We hold that Makro has willfully failed to comply with this Court’s June 14, 2004 Order and further willfully failed to appear at the hearing of June 17, 2004. Therefore, we conclude that dismissal under T.C.R.C.P. 37(b)(2)(C) is warranted.

For reasons given, the motion to dismiss is granted.

It is so ordered.

The submission belies common sense. How then does Malero, an on-island retail business presumably sophisticated in the business realm of inventory and accounting matters, anticipate itemizing and proving up its damages?

Because this Court finds adequate grounds for dismissal in Defendant Progressive’s Rule 37(b)(2)(C) motion, we see no need to discuss the merits of third party Defendant Solofa’s Rule 41(b) argument.

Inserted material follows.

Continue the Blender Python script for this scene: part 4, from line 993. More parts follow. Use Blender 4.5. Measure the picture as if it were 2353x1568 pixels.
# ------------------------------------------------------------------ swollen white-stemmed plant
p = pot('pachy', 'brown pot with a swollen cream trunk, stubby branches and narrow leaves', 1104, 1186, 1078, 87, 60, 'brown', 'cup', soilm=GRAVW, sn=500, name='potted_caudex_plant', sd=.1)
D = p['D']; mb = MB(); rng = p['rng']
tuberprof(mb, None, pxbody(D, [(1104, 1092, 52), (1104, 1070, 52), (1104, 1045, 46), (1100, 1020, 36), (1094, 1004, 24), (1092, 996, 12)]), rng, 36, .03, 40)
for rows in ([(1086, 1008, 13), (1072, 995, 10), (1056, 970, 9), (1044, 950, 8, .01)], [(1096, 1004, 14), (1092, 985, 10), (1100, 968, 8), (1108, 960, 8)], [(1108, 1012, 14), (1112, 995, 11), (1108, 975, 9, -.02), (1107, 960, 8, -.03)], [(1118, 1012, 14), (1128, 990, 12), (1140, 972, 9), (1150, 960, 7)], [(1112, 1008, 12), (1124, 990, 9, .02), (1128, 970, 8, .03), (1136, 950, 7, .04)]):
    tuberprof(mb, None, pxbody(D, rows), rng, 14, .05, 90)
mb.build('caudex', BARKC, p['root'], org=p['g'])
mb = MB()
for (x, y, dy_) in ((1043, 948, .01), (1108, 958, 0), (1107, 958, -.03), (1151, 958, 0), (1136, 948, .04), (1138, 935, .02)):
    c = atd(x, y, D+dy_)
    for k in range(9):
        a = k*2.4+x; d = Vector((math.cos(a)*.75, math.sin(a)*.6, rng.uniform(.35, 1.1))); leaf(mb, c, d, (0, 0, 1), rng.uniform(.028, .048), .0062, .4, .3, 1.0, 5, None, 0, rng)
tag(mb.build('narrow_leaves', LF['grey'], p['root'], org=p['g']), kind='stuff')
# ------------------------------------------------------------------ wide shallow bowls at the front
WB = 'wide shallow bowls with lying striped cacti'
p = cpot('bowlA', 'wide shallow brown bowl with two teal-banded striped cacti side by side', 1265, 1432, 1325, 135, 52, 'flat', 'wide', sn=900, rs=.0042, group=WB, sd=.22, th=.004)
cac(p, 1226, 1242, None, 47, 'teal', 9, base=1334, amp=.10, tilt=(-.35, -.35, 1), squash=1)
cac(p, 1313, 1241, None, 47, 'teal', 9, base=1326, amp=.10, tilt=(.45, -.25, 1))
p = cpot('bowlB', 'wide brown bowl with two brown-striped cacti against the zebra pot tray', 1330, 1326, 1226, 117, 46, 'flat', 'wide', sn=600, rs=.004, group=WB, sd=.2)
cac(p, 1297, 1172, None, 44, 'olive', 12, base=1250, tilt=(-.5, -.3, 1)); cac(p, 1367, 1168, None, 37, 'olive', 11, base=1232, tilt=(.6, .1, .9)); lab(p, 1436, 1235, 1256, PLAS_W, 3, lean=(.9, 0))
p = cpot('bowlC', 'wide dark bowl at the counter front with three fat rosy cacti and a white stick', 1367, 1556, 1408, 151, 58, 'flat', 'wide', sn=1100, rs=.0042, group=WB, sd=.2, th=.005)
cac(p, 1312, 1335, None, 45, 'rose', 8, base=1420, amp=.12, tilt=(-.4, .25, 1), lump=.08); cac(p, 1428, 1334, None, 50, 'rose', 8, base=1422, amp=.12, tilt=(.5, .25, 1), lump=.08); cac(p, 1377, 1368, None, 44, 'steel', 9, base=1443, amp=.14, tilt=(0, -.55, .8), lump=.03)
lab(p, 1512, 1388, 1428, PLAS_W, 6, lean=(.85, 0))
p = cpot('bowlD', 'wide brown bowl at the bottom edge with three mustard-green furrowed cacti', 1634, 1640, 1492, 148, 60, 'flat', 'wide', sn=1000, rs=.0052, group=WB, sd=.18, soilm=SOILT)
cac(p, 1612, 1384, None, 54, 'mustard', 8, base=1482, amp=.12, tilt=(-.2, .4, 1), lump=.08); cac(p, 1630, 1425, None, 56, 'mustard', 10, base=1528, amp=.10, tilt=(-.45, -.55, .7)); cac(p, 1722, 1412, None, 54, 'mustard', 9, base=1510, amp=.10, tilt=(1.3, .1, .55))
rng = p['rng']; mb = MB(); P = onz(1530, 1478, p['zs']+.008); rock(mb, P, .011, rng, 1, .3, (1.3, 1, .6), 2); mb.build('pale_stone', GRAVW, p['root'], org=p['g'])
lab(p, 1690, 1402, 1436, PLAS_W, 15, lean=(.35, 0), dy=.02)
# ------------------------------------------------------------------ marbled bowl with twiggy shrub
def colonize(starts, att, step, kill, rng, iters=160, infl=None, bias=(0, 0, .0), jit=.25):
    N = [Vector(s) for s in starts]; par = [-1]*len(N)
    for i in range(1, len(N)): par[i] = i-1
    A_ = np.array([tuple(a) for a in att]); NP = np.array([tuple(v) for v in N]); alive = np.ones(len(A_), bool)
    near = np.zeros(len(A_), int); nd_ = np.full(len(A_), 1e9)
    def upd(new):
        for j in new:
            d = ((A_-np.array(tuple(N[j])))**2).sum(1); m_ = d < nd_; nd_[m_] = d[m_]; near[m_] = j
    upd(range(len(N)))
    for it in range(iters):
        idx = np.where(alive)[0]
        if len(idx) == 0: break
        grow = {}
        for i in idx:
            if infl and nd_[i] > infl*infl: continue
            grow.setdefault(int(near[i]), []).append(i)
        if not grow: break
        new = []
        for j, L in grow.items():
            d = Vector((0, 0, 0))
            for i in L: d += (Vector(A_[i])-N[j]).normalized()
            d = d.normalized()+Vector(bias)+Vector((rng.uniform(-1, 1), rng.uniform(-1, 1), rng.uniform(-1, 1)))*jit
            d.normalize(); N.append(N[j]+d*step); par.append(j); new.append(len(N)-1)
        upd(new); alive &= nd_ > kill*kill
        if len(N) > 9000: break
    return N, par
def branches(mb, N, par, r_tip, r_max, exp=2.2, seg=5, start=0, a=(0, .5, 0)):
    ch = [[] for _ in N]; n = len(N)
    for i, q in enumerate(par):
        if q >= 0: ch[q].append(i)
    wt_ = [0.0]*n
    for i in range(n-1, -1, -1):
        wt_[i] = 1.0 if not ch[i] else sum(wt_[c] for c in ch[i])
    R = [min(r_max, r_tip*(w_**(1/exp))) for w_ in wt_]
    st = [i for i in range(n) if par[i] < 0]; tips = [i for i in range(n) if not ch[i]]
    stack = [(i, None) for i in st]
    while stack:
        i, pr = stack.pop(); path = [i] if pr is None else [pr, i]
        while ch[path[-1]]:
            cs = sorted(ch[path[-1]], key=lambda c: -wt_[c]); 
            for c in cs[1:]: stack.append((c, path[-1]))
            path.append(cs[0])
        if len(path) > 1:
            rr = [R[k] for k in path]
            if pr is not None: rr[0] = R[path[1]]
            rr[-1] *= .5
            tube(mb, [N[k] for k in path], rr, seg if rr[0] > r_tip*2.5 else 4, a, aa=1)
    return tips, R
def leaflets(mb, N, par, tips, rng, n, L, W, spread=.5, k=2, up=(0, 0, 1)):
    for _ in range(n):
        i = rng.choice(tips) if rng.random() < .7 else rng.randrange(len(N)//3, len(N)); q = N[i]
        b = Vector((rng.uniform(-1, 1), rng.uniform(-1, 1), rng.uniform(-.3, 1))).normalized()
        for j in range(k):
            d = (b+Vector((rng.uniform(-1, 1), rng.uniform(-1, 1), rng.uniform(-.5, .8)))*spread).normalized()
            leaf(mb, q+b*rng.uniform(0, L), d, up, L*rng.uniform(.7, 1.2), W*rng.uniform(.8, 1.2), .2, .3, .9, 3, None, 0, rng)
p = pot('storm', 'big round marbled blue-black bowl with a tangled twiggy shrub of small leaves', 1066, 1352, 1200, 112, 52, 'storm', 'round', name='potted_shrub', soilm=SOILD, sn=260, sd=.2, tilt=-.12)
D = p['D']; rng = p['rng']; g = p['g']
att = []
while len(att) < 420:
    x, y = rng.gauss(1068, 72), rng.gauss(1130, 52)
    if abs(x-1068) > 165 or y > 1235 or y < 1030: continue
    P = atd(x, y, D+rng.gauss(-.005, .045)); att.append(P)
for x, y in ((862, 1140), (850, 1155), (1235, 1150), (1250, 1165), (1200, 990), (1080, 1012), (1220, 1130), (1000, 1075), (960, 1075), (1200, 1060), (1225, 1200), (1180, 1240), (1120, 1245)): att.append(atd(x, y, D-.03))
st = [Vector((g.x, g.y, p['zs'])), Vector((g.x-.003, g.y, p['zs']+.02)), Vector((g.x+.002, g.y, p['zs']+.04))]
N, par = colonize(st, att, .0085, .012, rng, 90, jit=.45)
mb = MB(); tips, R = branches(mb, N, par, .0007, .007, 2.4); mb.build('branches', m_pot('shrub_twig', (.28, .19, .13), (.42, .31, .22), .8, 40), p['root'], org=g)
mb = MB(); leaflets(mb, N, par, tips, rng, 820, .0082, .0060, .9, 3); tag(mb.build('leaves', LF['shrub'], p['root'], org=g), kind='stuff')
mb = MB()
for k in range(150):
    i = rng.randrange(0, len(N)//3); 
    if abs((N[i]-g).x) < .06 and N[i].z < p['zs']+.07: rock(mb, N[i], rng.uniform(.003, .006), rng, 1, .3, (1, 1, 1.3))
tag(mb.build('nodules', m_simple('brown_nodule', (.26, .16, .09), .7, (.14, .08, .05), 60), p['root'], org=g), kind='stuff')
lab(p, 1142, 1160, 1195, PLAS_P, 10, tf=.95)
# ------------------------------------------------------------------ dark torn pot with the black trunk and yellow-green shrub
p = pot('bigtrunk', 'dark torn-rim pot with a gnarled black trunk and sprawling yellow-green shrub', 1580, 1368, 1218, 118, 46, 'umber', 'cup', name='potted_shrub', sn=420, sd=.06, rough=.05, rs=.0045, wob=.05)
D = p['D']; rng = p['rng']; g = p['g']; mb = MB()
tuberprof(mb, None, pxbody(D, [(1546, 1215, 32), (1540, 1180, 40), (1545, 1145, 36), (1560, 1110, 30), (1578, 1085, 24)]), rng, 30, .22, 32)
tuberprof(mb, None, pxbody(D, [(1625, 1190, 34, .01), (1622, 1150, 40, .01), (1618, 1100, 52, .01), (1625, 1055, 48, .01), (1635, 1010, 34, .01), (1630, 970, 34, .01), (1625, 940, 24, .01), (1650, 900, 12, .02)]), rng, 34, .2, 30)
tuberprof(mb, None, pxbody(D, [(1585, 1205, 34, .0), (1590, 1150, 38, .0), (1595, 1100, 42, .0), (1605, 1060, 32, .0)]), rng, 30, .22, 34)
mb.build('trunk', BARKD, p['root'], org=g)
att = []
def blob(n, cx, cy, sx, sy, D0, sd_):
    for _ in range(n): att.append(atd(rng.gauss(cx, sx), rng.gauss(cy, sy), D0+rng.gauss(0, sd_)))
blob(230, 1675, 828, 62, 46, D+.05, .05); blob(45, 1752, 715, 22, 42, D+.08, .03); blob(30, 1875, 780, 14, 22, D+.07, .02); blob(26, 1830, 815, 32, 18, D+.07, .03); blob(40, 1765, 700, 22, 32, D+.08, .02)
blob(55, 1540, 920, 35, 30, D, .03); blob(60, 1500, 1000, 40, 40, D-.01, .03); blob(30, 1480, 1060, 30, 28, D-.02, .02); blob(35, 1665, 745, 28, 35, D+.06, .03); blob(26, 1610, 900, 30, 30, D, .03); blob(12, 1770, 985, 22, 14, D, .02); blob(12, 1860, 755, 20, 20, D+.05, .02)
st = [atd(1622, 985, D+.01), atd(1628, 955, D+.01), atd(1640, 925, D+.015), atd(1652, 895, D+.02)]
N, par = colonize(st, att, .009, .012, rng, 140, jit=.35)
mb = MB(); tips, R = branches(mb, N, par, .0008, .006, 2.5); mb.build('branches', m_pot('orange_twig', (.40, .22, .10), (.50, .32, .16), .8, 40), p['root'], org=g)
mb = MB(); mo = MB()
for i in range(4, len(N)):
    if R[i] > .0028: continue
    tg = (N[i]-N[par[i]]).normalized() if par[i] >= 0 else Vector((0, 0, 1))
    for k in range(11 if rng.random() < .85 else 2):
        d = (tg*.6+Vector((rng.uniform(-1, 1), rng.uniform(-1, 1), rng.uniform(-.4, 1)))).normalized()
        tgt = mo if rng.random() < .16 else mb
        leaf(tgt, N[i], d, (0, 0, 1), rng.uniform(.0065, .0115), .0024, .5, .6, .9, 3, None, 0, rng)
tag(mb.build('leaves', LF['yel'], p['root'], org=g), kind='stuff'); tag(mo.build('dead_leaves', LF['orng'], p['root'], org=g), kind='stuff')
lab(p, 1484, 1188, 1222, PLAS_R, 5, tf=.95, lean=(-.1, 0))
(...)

If Plaintiff wants to continue to litigate the issues relevant to the present controversy, it will have to look to counsel and allow Progressive to move beyond this prolonged lawsuit. See Vivao v. Alepeni, 28 A.S.R.2d 147, 148 (Trial Div. 1995) (“[r]elief with regard to an inexcusable mistake of an attorney lies against the attorney, not relief from judgment”).